This page is not intended to teach you C++, but can give you some quick tips on things that may be unfamiliar. Most of these will not matter for the implementation work you will have to do for the assignment, but may help when reading the code.

Templates

First, be aware that the code is intended to allow for quickly implementing new domains and running existing algorithms on them. As such, there is extensive use of templates. Classes that use templates begin their class definition with 'template<class T>'. This means that the defined code can be used for various different types. 'T' is just a standin for whatever type you will use. For example, the vector class is defined as vector<T> since it is a container that can hold just about anything. To create a vector for 'double' values, you would write vector<double>. Our class definitions would work similarly.

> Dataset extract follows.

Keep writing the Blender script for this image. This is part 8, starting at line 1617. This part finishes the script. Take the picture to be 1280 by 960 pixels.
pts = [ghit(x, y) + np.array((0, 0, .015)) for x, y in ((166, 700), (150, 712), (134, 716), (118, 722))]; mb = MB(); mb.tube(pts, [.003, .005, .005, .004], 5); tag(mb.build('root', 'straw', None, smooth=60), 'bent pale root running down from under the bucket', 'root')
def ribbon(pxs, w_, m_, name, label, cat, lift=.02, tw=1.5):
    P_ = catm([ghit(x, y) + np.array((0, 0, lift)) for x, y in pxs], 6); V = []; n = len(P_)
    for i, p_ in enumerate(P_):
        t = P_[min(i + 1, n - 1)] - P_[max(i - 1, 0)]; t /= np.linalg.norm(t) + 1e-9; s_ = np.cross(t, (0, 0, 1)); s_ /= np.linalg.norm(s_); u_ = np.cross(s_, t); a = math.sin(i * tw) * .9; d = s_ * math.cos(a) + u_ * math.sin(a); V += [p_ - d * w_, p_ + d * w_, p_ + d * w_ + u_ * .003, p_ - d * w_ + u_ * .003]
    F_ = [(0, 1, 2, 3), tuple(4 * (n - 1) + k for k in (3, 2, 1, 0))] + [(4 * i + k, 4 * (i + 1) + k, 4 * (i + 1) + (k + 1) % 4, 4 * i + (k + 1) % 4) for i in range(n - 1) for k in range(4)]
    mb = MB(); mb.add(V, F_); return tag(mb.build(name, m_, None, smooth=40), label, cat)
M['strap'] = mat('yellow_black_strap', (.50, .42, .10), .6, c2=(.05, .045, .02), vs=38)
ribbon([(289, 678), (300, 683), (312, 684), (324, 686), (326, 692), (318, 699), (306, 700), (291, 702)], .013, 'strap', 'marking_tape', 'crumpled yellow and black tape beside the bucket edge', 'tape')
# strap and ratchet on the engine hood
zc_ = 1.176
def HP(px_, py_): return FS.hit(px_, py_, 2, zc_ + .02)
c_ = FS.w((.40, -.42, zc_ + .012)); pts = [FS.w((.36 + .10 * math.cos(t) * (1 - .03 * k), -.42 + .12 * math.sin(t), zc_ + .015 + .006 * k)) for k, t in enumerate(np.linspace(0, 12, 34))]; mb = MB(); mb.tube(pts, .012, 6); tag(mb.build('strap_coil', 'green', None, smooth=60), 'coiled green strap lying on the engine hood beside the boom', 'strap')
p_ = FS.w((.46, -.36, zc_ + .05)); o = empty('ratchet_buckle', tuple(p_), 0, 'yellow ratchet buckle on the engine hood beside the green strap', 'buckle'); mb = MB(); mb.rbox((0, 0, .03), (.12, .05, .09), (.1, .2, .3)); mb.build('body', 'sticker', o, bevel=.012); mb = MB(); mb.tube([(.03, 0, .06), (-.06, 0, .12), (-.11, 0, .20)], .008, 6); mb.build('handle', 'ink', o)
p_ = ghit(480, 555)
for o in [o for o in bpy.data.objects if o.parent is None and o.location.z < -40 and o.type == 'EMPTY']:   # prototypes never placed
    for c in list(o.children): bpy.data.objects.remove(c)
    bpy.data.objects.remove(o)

Of particular note, you may recall that in C one usually puts the function definition in a header file and the function implentation in another file (usually a '.c' file). Templated functions and classes don't allow for this (the reason why is technical), so the implmentations of these will be in the header file for such templated cases.

Inheritance

The codebase also uses inheritance to separate parts of the search algorithms that are in common. For example, in best_first_search.h, you can see the following:

template<class state_t, class action_t>
class BestFirstSearch: public SearchEngine<state_t, action_t>

This says that the BestFirstSearch class inherits from SearchEngine using template types state_t and action_t.

You will see functions designated as 'virtual', which means that the function can be overloaded in a child class, and when this is done, call the child's version of the function by default. If the function definition has '= 0' at the end, this means it is an abstract function in an abstract class.

Of note, mixing inheritance and templates can get a bit ugly at times. In particular, while one can usually access the parents protected or public member variables or functions from a child, you have to be a bit more explicit when templates are involved. For example, at the beginning of the definition of best_first_search.h you will see the following:

using SearchEngine<state_t, action_t>::goal_test;

This means that when 'goal_test' is used to in the BestFirstSearch code, it refers to the member variable 'goal_test' from the parent class SearchEngine.

Other

This section just contains a number of particular quick notes.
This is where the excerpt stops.